Here are 18 defensive linemen (DE/OLB, DT and 3-4 NT) who could all end up potentially being in the first-round mix, and this doesn't include potential "surprise guys" who might end up being an unexpected top 32 selection, like West Virginia DE/OLB Bruce Irvin was last year: Ezekiel Ansah (BYU), Sharrif Floyd (Florida), Johnathan Hankins (Ohio State), Marqes Hunt (SMU), Jonathan Jenkins (Georgia), Datone Jones (UCLA), Jarvis Jones (Georgia), Dion Jordan (Oregon), Star Lotulelei (Utah), Barkevious "Kiki" Mingo (LSU), Sam Montgomery (LSU), Damontre Moore (Texas A&M), Alex Okafor (Texas), Sheldon Richardson (Missouri), Kawaan Short (Purdue), Bjoern Werner (Florida State), Jesse Williams (Alabama), Sylvester Williams (North Carolina). Throw in the potential for late risers and you have quite a crop of prospects. Invariably, some will fall into round two, if not further, which is one of many reasons why this draft class is so deep, albeit without the spikes at the top like Luck/RG3 last year.

On the other side of the line, don't fall for the trap that there is somehow less value in offensive tackles than there used to be. I've read that in a few places recently and it's nonsense -- though, to be sure, this draft isn't deep at the position.
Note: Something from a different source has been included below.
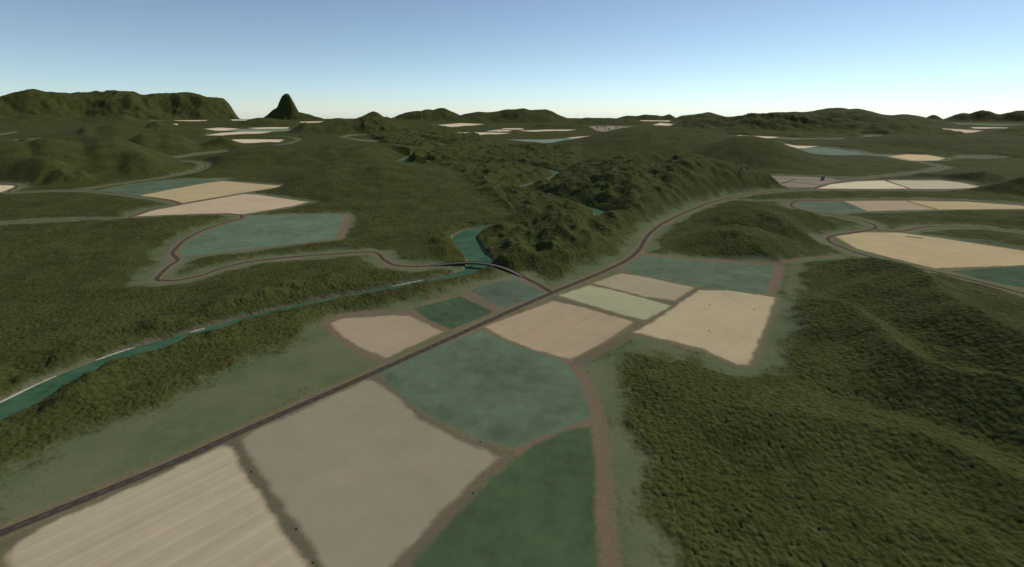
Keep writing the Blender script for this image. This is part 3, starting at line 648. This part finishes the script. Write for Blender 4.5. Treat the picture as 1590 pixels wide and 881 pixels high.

But with the passing game being so crucial in 2013, protecting quarterbacks from being blindsided is more important than ever, particularly with the rule changes that the NFL made for player safety having tilted the board dramatically in favor of the passing game.

Moreover, there is widespread speculation that the Kansas City Chiefs will take Texas A&M offensive tackle Luke Joeckel at #1 overall. First and foremost the Chiefs must address their QB situation, but them taking West Virginia QB Geno Smith at the top spot is not a lock. Remember that the NFL is a copycat league, and with second-round QBs Andy Dalton and Colin Kaepernick finding success in Cincinnati and San Francisco respectively, you could make the argument for the Chiefs taking Joeckel at #1 and then either trading into the bottom part of round one or wait to see who falls to them at #34.

Just as I was going to publish this, word came down that the Eagles and Michael Vick agreed to a new one-year deal for 2013. No terms available yet, but this takes one potential starting/competing QB off the board... and will have fans wondering what might happen with Chip Kelly bringing his non-conventional approach to the NFL in tandem with a quarterback who, to be sure, has had a career that has been anything but conventional. It should be intriguing, if nothing else.